The Guardhouse Cafe, Brixham

The Guardhouse Café is located within the Northern Fort of Berry Head National Nature Reserve. On Torbay’s southern tip, there are stunning views north to Torquay and Paignton while looking east and south over the sea you’ll get frequent sightings of porpoise, dolphins and sea birds. The guardhouse, completed in 1802, was used by the troops defending the fortress. Inside the café you can still see part of the tunnel system which was built inside the fort all those years ago.

Crab Shack, Teignmouth

Located on Back Beach, looking directly over the estuary at Teignmouth, Amanda Simmonds says the main reason people travel from all over to the Crab Shack is because it has its own fishing boats and they catch most of the fish and seafood themselves (Amanda’s husband has been a crab fisherman for more than 30 years). The menu is made up mainly from anything that can be produced from crab or lobsters, with the most popular dish being fruits de mer. Expect to have to crack, pull and tear apart your dinner here.

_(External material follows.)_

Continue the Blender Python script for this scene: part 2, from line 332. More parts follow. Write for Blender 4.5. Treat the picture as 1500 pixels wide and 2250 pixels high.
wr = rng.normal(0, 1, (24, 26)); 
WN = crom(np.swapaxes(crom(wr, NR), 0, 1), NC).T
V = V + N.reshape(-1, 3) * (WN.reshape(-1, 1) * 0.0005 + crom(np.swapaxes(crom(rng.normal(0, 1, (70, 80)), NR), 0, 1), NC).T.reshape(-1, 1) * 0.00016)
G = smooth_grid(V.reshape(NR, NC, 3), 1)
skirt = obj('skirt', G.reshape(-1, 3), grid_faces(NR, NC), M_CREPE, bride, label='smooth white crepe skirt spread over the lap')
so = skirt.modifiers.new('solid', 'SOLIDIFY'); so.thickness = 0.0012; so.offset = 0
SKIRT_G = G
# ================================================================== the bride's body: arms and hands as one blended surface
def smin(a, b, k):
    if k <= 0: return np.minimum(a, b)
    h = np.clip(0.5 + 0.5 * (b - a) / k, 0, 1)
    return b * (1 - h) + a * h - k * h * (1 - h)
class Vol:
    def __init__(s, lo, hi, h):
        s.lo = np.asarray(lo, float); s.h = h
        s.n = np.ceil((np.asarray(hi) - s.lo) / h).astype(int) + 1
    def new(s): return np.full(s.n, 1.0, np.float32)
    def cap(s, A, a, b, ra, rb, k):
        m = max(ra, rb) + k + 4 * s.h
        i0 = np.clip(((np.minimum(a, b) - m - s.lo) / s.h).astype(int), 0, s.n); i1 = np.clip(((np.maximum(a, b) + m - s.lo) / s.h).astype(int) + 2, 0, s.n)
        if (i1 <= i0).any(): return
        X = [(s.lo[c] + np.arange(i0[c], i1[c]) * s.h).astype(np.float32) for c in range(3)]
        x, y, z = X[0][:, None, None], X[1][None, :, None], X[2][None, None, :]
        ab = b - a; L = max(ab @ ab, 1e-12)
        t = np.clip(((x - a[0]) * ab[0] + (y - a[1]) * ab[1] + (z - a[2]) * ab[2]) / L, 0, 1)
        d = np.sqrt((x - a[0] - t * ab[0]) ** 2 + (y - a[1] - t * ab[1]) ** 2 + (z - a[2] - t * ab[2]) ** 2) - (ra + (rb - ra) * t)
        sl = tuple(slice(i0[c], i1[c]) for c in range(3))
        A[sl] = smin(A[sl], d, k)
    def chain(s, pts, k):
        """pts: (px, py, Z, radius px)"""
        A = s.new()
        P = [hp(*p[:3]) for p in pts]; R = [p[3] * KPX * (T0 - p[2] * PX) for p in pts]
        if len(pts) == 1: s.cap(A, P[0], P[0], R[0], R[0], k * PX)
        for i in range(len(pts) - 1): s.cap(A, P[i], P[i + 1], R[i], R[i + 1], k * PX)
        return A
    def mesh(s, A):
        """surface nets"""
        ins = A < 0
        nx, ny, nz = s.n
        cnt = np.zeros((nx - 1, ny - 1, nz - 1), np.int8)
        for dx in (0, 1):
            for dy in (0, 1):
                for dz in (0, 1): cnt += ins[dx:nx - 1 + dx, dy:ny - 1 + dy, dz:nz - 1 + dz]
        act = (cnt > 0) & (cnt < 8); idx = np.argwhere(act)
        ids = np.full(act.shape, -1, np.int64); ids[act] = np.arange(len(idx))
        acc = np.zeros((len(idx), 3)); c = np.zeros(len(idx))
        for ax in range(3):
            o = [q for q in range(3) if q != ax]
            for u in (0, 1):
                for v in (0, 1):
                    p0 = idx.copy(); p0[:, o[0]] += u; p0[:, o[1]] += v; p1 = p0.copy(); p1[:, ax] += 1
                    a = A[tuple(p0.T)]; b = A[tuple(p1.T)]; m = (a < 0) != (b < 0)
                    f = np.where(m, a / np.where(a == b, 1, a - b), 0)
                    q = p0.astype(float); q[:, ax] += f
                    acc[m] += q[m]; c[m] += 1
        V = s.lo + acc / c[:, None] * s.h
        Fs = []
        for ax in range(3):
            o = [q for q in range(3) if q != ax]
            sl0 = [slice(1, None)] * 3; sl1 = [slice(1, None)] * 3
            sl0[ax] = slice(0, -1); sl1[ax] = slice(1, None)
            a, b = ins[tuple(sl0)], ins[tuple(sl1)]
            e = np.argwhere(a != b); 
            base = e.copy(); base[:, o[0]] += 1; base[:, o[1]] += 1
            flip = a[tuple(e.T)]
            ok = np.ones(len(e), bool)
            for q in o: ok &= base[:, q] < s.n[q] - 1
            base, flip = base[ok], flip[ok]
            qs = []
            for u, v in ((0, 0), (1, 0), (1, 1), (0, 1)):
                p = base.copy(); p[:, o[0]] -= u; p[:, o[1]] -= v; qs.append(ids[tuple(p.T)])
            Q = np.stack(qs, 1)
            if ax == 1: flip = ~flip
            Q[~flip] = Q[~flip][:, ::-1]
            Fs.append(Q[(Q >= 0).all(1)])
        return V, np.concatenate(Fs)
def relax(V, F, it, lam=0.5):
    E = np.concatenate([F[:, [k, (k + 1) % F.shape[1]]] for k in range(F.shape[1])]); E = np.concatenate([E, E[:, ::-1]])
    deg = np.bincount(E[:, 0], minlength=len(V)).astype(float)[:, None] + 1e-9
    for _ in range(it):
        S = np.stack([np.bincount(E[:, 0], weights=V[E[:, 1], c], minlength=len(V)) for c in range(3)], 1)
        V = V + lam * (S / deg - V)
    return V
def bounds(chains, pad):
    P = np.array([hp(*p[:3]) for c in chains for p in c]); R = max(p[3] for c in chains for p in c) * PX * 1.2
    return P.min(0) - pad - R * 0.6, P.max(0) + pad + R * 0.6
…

Shoals Café on The Lido, Brixham

Sean and Sarah Perkes have transformed a near-derelict building with limited water and electricity supplies into a thriving dining destination since opening Shoals in the summer of 2015. Above the open-air Shoalstone sea water pool, Shoals is open seven days a week during the summer, serving breakfast, lunch and dinner. For Sean, a fifth-generation fish wholesaler and exporter who spent his youth at the iconic lido, it was only natural that this beach-side restaurant would showcase the very best local seafood and the menu changes daily depending on what arrives at Brixham fish market in the morning. Get plates of local day-boat scallops and monkfish in a flamed whisky, bacon and cream sauce served with chips or crusty bread; and Elberry Cove mussels in a white wine, garlic and cream sauce. The fresh Brixham crab sandwiches and homemade mackerel pâté and melba toast are the stuff of dreams.

Rising Sun, Lynmouth

Overlooking Lynmouth harbour, with dramatic views of Lynmouth Bay and Exmoor National Park, this 14th-century thatched smugglers’ inn is in one of Devon’s most picturesque locations. Inside, it’s wonderfully rickety and rambling, with a fire-lit bar, Exmoor cask ales, award-winning food and genial locals. It’s no wonder RD Blackmore felt compelled to write several chapters of his West Country classic, Lorna Doone, here. It also appealed to Percy Bysshe Shelley, who isthought to have spent his honeymoon there with his 16-year-old bride, Harriet, in 1812.